First single Started Out appears to use words as placeholders – “But I toughed up myself now/ Kicked down the heartache” – even if its clumsily articulated chorus proves likeably enigmatic, and, when she’s not delivering overfamiliar sentiments elsewhere, the muttered fridge poetry of, say, the rather darker slow-burner Till I Own It is little better.

Still, such things matter little when lost in music, and her second album certainly delivers powerful hooks and singular, ebullient – if unprogressive – electronic pop.

Never Let You Go offers pleasantly fluttering arpeggiated lines, and Mellow, pitched somewhere between MIA and Noga Erez, combines childlike glee and 21st century malevolence to impressive effect. Feel It, meanwhile, loosely recalls her father Neil’s work with Leftfield, The Thrill mimics the woozy weirdness of Fever Ray, and she steps away from her 909 drum machine for the twinkling, convincing Ultimate Sailor.

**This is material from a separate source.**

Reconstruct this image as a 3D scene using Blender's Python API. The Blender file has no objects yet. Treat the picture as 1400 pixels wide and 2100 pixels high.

Only the rough-edged ‘Alternative Version’ of Never Let You Go, though, displays a deeper sense of character. Perhaps one might expect less if she weren’t signed to a world class indie, or were some Scandinavian star singing in a second language. There’s plenty to celebrate here, after all, but it would be more significant, and one might care more, if one knew more about who’s behind it.